Three months ago I got into my car and drove down to Provence to bring a decade long dream to reality. I didn’t have a plan, all I had were a few borrowed euros in my pocket, an appointment with a young French industrial designer and the belief of my wife that said: “Christian you have been wanting to build suitcases for 10 years now, if we are going to go broke we might as well do it for your dream”. What was about to happen over the next three months would surpass anything I could have ever imagined and would bring me to tears when my team presented me this weekend with the first Corvin suitcase.

Compared to previous ventures, this is what I did different and what I think entrepreneurs and leaders should keep in mind when trying to build a successful team.

Inspire, Motivate and Get Out Of Their Way

There are a few things I am very good at but building things with my hands are not one of them. My carpenter experience is limited to putting together the odd IKEA nightstand (and even that takes me hours), which is why I was known as “Mr Bean” in our atelier. In fact, the more I would try to help the slower the process would become. So I realised my role as the founder was simple: build a clear vision, energise the team with abundant enthusiasm, teach them how to dream and then, when they were all fired up, get the hell out of their way.

Let People Choose Their Compensation

We were on an extremely tight budget to build this prototype. Traditional thinking would therefore imply that the success of this venture would be dependant on how well I could negotiate and how much I could ‘squeeze’ out of my team and suppliers. Personally I hate to negotiate, I find it always follows the same pattern which is where one party overshoots, the other undershoots and in the end they meet in the middle but neither are happy. It just sounds like a terrible waste of time. So this time around I decided to simply explain the situation and leave the choice of compensation to each individual.
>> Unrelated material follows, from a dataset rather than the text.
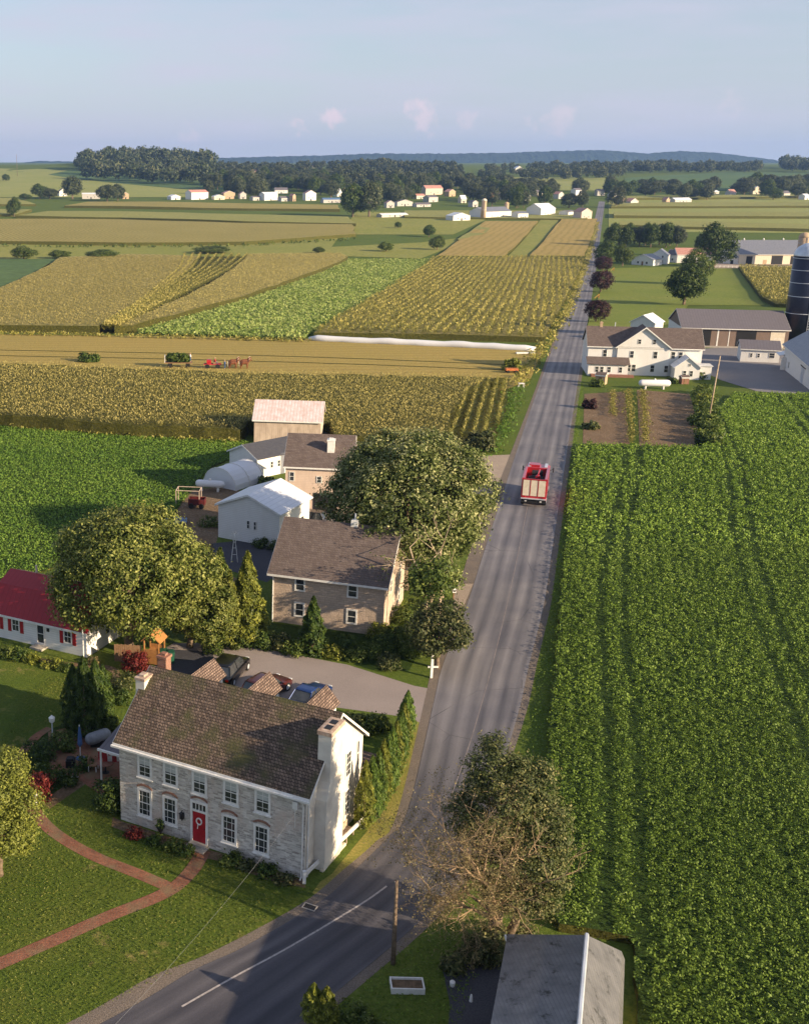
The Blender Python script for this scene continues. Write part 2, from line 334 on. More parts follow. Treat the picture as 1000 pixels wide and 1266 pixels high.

Every person could choose the compensation, structure and involvement in the project and I would simply do my best to match their expectations. The end result, nobody overshot and everybody was highly motivated.

Get Your Freak Under Control

As a renown control freak, it is very difficult for me to let go when the stakes are high and there is no margin for error. This was therefore the toughest challenge of all for me and sometimes my bad habits did creep in again. My ambition was to set the overall architecture but then let each individual the maximum amount of liberty in doing what they do best. I would wait to see what their interpretation was first and then complement it with, what has now become an inside joke, “j’ai une petite suggestion” (I have a small suggestion). Taking a blind leap of faith in my team was both one of the hardest and most rewarding experiences of my life. The hardest because I have severe trust issues when it comes to depending entirely on others and rewarding because this incredible team didn’t only deliver but did so by giving me everything they had in them. On the last day before our photoshoot they worked 36 hours straight with no sleep and although I told them to get some rest they simply ignored me and pulled through. It was one of the most generous sacrifices I have ever experienced and one I will for always be grateful for. As Thibault, our industrial designer, likes to remind me: sometimes by taking a leap of faith you can be pleasantly surprised in life.


In the end this approach brought 6 very talented people together. Thibault our industrial designer, Mathilde who initially was our photographer but then when she saw we were running late spontaneously picked up a screwdriver and became our most valued prototyper, Olivier our iron craftsman who became an expert in bamboo, Olivia our handbag designer who did our travel cases and interior, Florent our fashion photographer who shot our carry-on beautifully and Matthias the video producer that is doing our storytelling for our Kickstarter campaign. Together, with Claudia and myself, we are the Corvin team and I believe the end result speaks for itself.